MultiSession Representing the Irrepresentable: Narratives and Visual Images of Slavery, Forced Labor, and Genocide, Part 2: Images of Slavery and Rebellion

AHA Session 95
Friday, January 4, 2013: 10:30 AM-12:00 PM
Bayside Ballroom C (Sheraton New Orleans)
Chair:
Manuel Barcia, University of Leeds
Papers:
Comment:
Sharla M. Fett, Occidental College

Session Abstract

Images of the Middle Passage are among the most iconic representations of the Atlantic slave trade. By focusing on visual representations of slave resistance and slave rebellions, this panel addresses the general questions proposed by the multi-session workshop "Representing the Irrepresentable: Narratives and Visual Images of Slavery, Forced Labor, and Genocide." The three papers combine the study of images, written narratives, and other artifacts, in order to understand  the multiple dimensions of the traumatic experiences of enslavement and slavery.
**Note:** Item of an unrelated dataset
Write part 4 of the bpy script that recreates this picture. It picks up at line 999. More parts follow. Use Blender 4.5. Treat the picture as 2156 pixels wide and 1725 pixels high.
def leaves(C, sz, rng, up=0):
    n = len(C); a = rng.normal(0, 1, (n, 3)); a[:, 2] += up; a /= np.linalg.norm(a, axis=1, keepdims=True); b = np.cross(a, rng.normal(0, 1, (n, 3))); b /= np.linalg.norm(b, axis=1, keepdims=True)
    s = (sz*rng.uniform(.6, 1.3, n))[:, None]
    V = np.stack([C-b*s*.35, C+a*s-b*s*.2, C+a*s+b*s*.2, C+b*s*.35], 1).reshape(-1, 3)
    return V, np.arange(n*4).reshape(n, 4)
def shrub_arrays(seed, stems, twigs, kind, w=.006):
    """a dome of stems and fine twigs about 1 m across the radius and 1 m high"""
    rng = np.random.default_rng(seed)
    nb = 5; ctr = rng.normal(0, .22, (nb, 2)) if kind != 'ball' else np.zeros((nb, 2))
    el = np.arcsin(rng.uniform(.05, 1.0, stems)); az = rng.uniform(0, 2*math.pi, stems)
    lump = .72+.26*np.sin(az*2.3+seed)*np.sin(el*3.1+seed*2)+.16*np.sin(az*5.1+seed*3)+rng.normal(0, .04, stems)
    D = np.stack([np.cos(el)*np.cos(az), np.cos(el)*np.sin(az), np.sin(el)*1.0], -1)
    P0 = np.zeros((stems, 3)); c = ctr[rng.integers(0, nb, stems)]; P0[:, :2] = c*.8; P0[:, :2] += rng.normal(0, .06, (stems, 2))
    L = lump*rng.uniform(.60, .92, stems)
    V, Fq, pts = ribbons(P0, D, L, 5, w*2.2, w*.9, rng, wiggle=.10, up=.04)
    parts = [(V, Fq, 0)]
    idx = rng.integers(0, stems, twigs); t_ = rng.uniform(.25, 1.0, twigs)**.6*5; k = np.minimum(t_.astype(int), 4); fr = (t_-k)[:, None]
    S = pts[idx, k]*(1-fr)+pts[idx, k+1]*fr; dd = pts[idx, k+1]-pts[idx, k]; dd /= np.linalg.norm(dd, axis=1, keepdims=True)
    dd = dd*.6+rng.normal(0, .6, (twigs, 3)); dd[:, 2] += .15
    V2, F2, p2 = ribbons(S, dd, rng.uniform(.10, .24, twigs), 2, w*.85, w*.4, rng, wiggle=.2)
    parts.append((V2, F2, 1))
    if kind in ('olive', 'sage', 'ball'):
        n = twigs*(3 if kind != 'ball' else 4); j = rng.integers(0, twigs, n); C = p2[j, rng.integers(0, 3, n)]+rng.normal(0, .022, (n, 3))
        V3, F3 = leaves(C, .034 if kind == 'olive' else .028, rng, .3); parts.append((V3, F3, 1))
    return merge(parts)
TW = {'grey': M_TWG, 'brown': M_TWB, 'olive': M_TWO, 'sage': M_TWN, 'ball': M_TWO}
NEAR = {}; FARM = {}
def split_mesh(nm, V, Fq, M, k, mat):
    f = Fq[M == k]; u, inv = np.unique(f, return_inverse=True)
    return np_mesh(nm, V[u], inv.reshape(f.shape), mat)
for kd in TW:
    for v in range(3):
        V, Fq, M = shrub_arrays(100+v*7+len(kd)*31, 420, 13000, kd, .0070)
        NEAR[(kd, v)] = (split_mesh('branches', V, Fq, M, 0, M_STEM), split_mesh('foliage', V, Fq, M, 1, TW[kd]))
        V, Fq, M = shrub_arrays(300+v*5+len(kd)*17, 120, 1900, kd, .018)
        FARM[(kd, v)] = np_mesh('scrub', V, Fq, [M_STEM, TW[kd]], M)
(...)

Melanie Ulz explores the iconic painting by William Turner, Slavers Throwing Overboard the Dead and Dying - Typhon Coming on (1840), which became internationally known as The Slave Ship. By analyzing the painting which represents enslaved being throwing overboard by slavers during the Middle Passage, the paper discusses the peculiar way through which the experience of the victims of the Atlantic slave trade is conveyed, by arguing that the disturbing cruelty of the painting does not lie on what is represented, but rather on what remains unseen. Jeffrey Kerr-Ritchie rather examines an understudied topic: images depicting slave revolts on board of slave ships. In order to do so, he explores the elements that were traditionally oversought in these images, including the participation of women in the slave revolts represented. In addition, the paper looks at the ways these images were appropriated in recent studies and electronic representations. In the third paper Matthew Rarey explores the problems of representing slavery and slave resistance in Brazil. Relying on different kinds of sources, including travelogues, illustrations of travel accounts, the Koranic papers seized from the participants of the Malê rebellion of 1835 (Salvador, Bahia), and a statue of a flogged Christ sculpted by an enslaved man, Rarey shows how these various forms of representation critique, subvert or reinforce power structures. The panel shows that although in several cases physical traces of rebellion and punishment are no longer available to the ordinary spectator, violence, resistance, and rebellion still populate the imagination of the individuals living in societies deeply marked by the horrors of the Atlantic slave trade.